Что заставило ее поменять точку зрения? По ее собственным словам, две вещи. Во-первых, ее авиакомпания наконец ввела более демократичные правила приема персонала; среди бортпроводников появились парни, и она поняла, что и они вполне справляются со своими обязанностями, потому что «люди есть люди». Во-вторых, она прочла о правозащитнике Уитни Янге, который признался, что однажды, оказавшись на борту самолета, испытал невольный приступ страха, когда увидел, что пилот – как и он – чернокожий. В тот момент Янг понял, насколько сильную ненависть к самому себе в нем взрастила окружающая его расистская культура. «Вот и я не верила в себя и других женщин, – призналась она со слезами на глазах. – Этому я научилась у своей матери – но не допущу, чтобы мои дочери унаследовали это чувство». Когда я увидела ее в последний раз, она стояла в передней части салона и вручала пилотские крылышки двум маленьким девочкам.
Некоторые женщины были сами по себе источником чудесных открытий.
Взять хотя бы Томми Хутто-Блейк, которую впервые я увидела в 1972 году в подвале церкви Манхэттена, на первой встрече «Стюардесс за права женщин»; затем – на конференции в Хьюстоне 1977 года; потом – в 1994-м в качестве активистки на политическом мероприятии в Далласе; в составе предвыборной кампании Хиллари Клинтон; и, наконец, на борту самолета «American Airlines» («Американ Эйрлайнс»), незадолго до того, как она вышла на пенсию после тридцати восьми лет работы бортпроводницей, тридцать пять из которых была профсоюзной активисткой и участвовала в политической деятельности. В последнюю нашу встречу Томми летела как почетный пассажир, и к ее креслу меня сопроводили две женщины помоложе, одна из которых была вице-президентом профсоюза и как раз оканчивала юридический колледж. Зажигание сигар и дефилирование в коротеньких шортах остались далеко в прошлом.
В 1970-х я прочла в газете репортаж стюардессы-афроамериканки, которая каждую смену выходила с новым чернокожим помощником – и это в то время, когда стюардов-мужчин было и без того мало и все ждали, что они будут как можно «белее». Для усиления эффекта она носила с собой книгу Элдриджа Кливера «Soul on Ice» («Душа на льду»). Пилот самолета отказывался взлетать, пока она была на борту. Когда я вновь оказалась в самолете той же компании, то спросила одну из стюардесс, был ли заявлен протест. Она ответила, что да, но, насколько ей известно, пилоту это сошло с рук. Как капитан корабля в открытом море, он мог делать все, что заблагорассудится.

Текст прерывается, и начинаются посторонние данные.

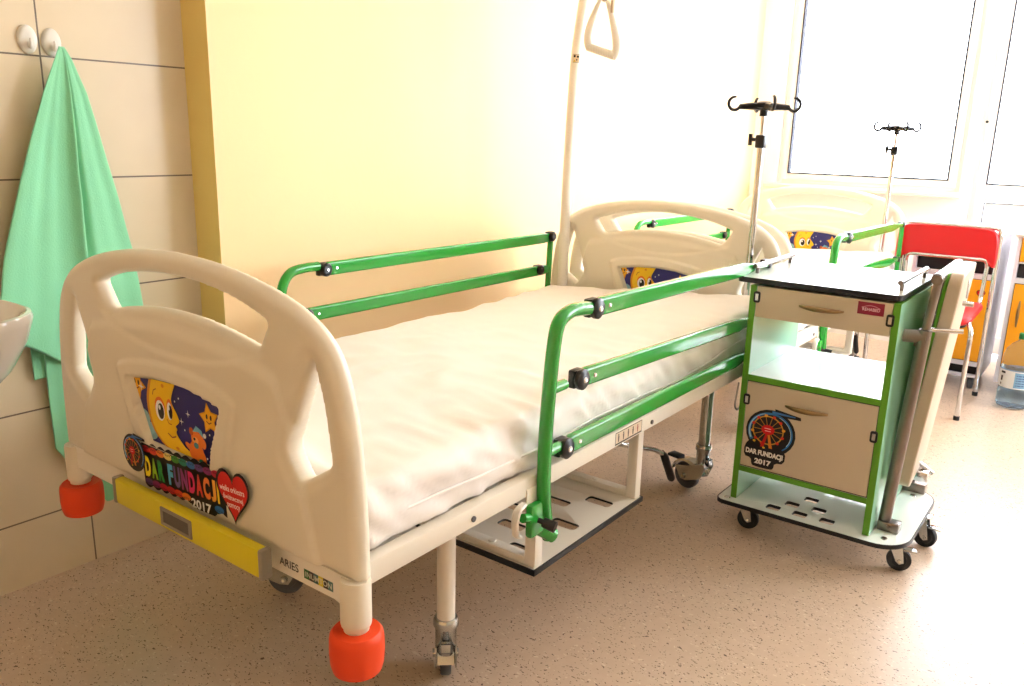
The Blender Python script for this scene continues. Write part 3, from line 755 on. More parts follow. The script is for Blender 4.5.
    bm = B(); tube(bm, [(0.966,y0-.022,0.430),(0.978,y0-.018,0.427)], .006, 10); tube(bm, [(0.977,y0-.018,0.427),(1.004,y0-.012,0.421)], [.011,.0125], 14); obj('locking_pin', bm, M_blk, gr, 'black locking knob')
    bm = B(); tube(bm, smooth_path([(0.958,y0-.065,0.480),(0.960,y0-.088,0.474),(0.960,y0-.097,0.45),(0.958,y0-.09,0.42),(0.957,y0-.078,0.412)], 5), .0052, 8, flat=1.8); obj('release_catch', bm, M_white, gr, 'white plastic catch')
    bm = B(); box(bm, (0.944,y0-.04,0.44), (0.949,y0+.01,0.50), .002); box(bm, (0.944,y0+rl-.01,0.44), (0.955,y0+rl+.04,0.50), .003); obj('mounting_plate', bm, M_frame, gr)
    # guard rail on the wall side
    xl = -0.05
    bm = B()
    yo = 0.63 if foot_art else 0.63
    tube(bm, smooth_path([(xl,yo-.005,0.40),(xl,yo,0.55),(xl,yo+.002,0.70),(xl,yo+.006,0.775),(xl,yo+.035,0.818),(xl,yo+.085,0.829),(xl,yo+.14,0.829)], 6), 0.0145, 14)
    gl = obj('guard_rail', bm, M_green, bed, 'green side guard on the wall side')
    for (zz, ys) in ((0.818, 0.175), (0.687, 0.10)):
        bm = B(); bar(bm, xl, [(yo+ys-.03,zz,.6,.8),(yo+ys,zz,1.1,1),(L-.028,zz-.004,1.1,1),(L+.007,zz-.004,.9,.8)]); obj('rail_bar', bm, M_green, gl)
        for yk in (yo+ys-.015, L+.022-.02*(zz < .75)*4):
            bm = B(); knob(bm, (xl+.012, yk, zz), .021); box(bm, (xl-.014,yk-.02,zz-.02), (xl+.006,yk+.02,zz+.02), .005); obj('hinge_cap', bm, M_blk, gl, 'black plastic hinge cap')
        bm = B()
        for yk in (yo+ys-.015, yo+ys+.03): lathe(bm, [(0,0),(.0055,0),(.0045,.0025),(0,.0025)], (xl+(.0218 if yk < yo+ys else .0093), yk, zz), 'X', 10)
        obj('rivet', bm, M_chr, gl)
    bm = B(); tube(bm, [(xl,L+.027,0.81),(xl,L+.017,0.60),(xl,L+.007,0.42)], 0.0125, 12); obj('far_post', bm, M_green, gl)
    # wire and hook hardware at the head corner
    bm = B(); box(bm, (0.92,L-.238,0.44), (0.95,L-.178,0.485), .003); tube(bm, round_path([(0.955,L-.358,0.475),(0.955,L-.378,0.40),(0.955,L-.348,0.375),(0.955,L-.318,0.40),(0.955,L-.118,0.44)], .02), .003, 8)
    box(bm, (0.93,L-.178,0.36), (0.937,L-.118,0.49), .002); obj('drainage_hook', bm, M_wire, bed, 'galvanised hook and plate')
    return bed
bed1 = make_bed('cream hospital bed in front with green rails and rainbow sticker on foot board', (0,0,0), 0.515)
bed2 = make_bed('second hospital bed standing end to end behind the front bed, under the window', (0.0,2.105,-0.010), 0.375, foot_art=False, rail_len=1.175, L=1.775)

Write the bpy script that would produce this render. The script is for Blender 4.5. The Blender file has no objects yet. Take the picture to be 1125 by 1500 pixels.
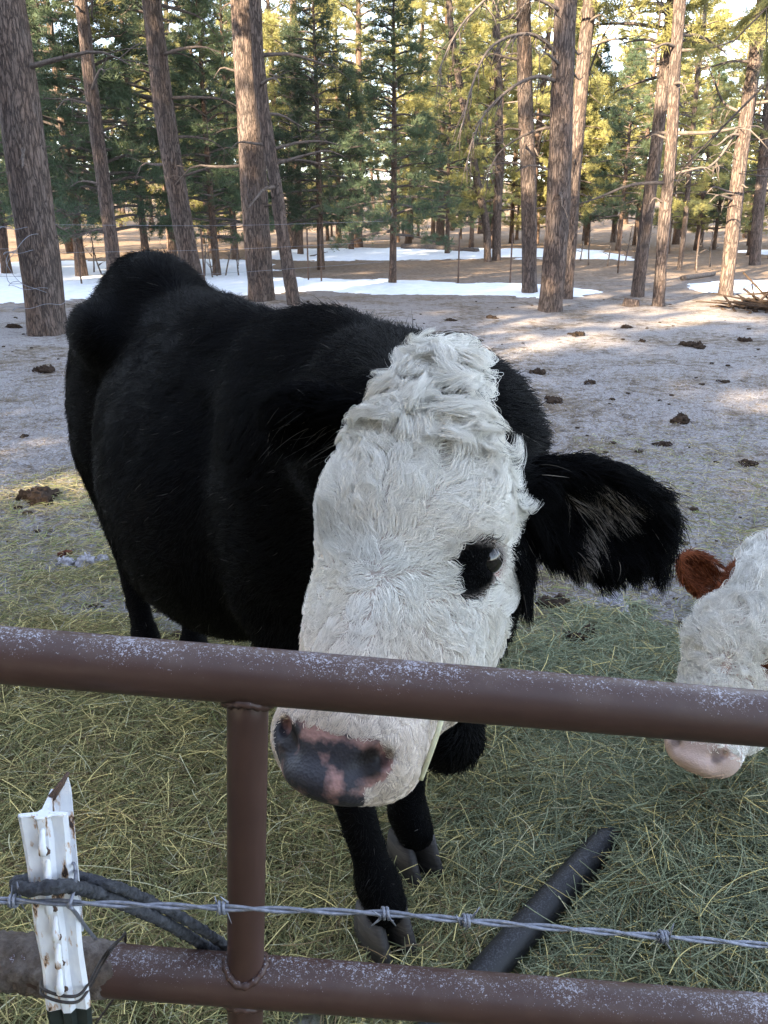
import bpy, math, random
import numpy as np
from mathutils import Vector, Matrix, kdtree

R = math.radians
rng = np.random.default_rng(7)
random.seed(7)
S = bpy.context.scene
COL = S.collection

# ------------------------------------------------------------------ camera
CAM = np.array([0.0, 0.0, 1.55]); PITCH = R(20.3); FPX = 1190.0
FWD = np.array([0, math.cos(PITCH), -math.sin(PITCH)])
UP = np.array([0, math.sin(PITCH), math.cos(PITCH)])
RT = np.array([1.0, 0, 0])
cd = bpy.data.cameras.new('camera'); co = bpy.data.objects.new('camera', cd); COL.objects.link(co)
cd.sensor_fit = 'HORIZONTAL'; cd.sensor_width = 36; cd.lens = 36 * FPX / 1125
cd.clip_start = 0.05; cd.clip_end = 2000
co.location = CAM; co.rotation_euler = (math.pi / 2 - PITCH, 0, 0)
cd.dof.use_dof = False
S.camera = co

# ------------------------------------------------------------------ light
SUN_EL, SUN_AZ = R(22.0), R(218.0)      # azimuth clockwise from +Y (north); sun stands behind-left of the camera
w = bpy.data.worlds.new('World'); S.world = w; w.use_nodes = True
nt = w.node_tree; nt.nodes.clear()
sky = nt.nodes.new('ShaderNodeTexSky'); sky.sky_type = 'NISHITA'; sky.sun_disc = False
sky.sun_elevation = SUN_EL; sky.sun_rotation = SUN_AZ
sky.altitude = 1800; sky.air_density = 1.0; sky.dust_density = 2.0; sky.ozone_density = 1.0
hs = nt.nodes.new('ShaderNodeHueSaturation'); hs.inputs['Saturation'].default_value = 0.62
bg = nt.nodes.new('ShaderNodeBackground'); bg.inputs['Strength'].default_value = 0.15
wo = nt.nodes.new('ShaderNodeOutputWorld')
nt.links.new(sky.outputs[0], hs.inputs['Color']); nt.links.new(hs.outputs[0], bg.inputs['Color']); nt.links.new(bg.outputs[0], wo.inputs['Surface'])
sd = bpy.data.lights.new('sun', 'SUN'); so = bpy.data.objects.new('sun', sd); COL.objects.link(so)
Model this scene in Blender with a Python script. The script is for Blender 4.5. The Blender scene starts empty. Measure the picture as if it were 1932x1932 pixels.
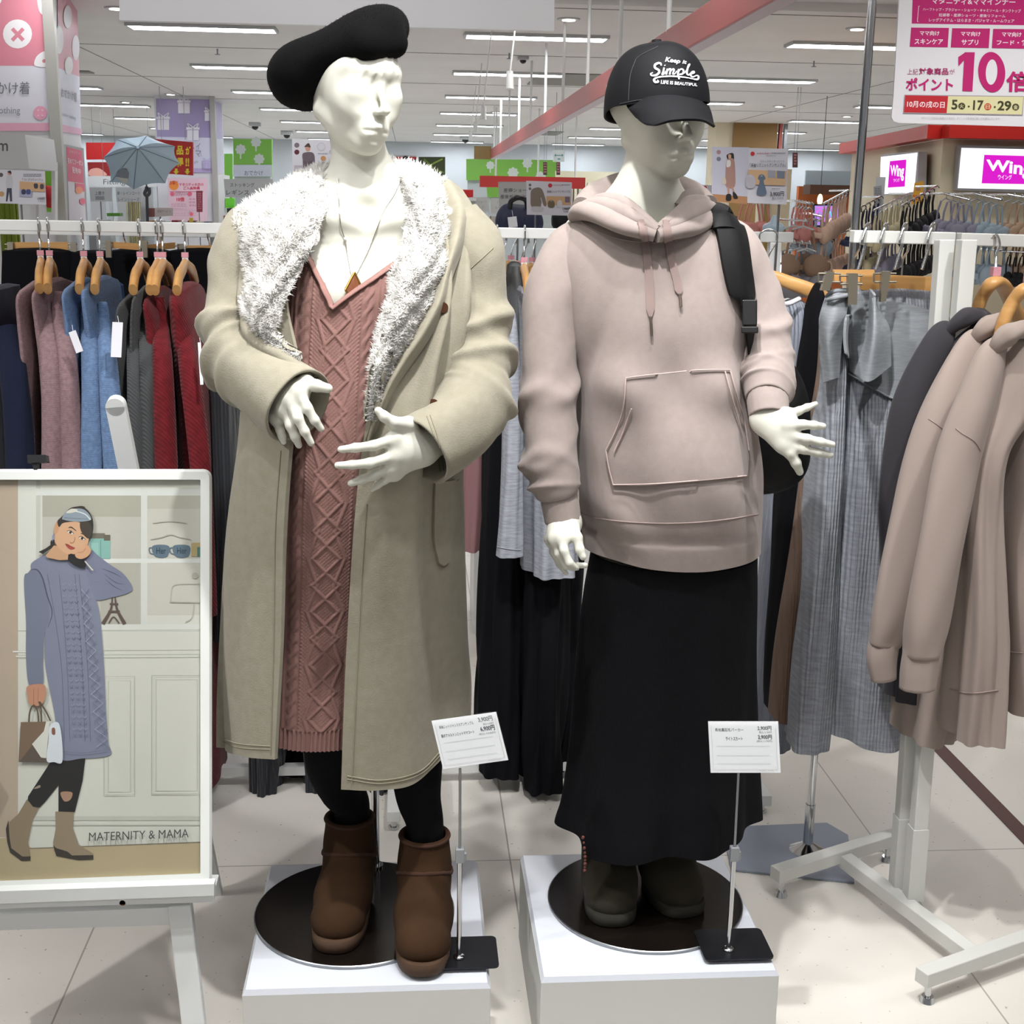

Спустя больше двадцати лет я пришла на крупную радиостанцию, чтобы дать интервью в рамках выпуска новостей, и директор устроила мне экскурсию. Она была самой настоящей диковинкой в штате, на 85 процентов состоящем из мужчин, и я спросила, как ей удалось добиться этой должности. Она объяснила, что после развода продолжила обучение в колледже, а потом начала работать на радио с самой низшей ступени. Ей нравилась эта возможность – организовывать вокруг себя сообщество, – и она открыла в себе дар управлять людьми.
По окончании экскурсии она спросила меня:
– Может быть, вы помните репортаж о пилоте самолета, высадившем чернокожую стюардессу за то, что та читала Элдриджа Кливера.
Разумеется, ответила я. Мысль о том, что с ним стало, не давала мне покоя.
– Так вот, этот пилот был моим мужем, – спокойно произнесла она. – Поэтому я с ним развелась. С этого справедливого поступка для меня все и началось.
Из этих услышанных в небе историй я узнала гораздо больше, чем могла себе представить: об отмене государственного регулирования цен, тарифных войнах и частных авиалиниях; о том, как изменились цены на топливо после войны в Ираке и о страхе захвата самолета террористами; о случаях банкротства, из-за которого урезали зарплату всему экипажу, кроме руководящего состава, наоборот, получавшего приличные компенсации. Я познала щедрость и доброту бортпроводниц, которые не раз угощали меня десертом или блюдом из первого класса; или разрешали лечь в проходе, когда у меня резко прихватывало спину; или убирали подлокотники у трех соседних кресел, чтобы я могла свободно вытянуться на рейсе от побережья до побережья; или украдкой пересаживали меня в первый класс, когда там оказывалось свободное место; или отправляли мне шампанское в благодарность за поддержку их борьбы за справедливое отношение на работе. Путь на вершину карьерной лестницы им по-прежнему заказан, а зарплату урезают гораздо чаще, чем механикам и пилотам-мужчинам. Несмотря на то, что около четверти бортпроводников теперь мужского пола.
Но с тех самых пор, как они отстояли свое право работать после тридцати лет и замужества, я все чаще встречаю на борту самолета тех, чья поднебесная история началась не один десяток лет назад.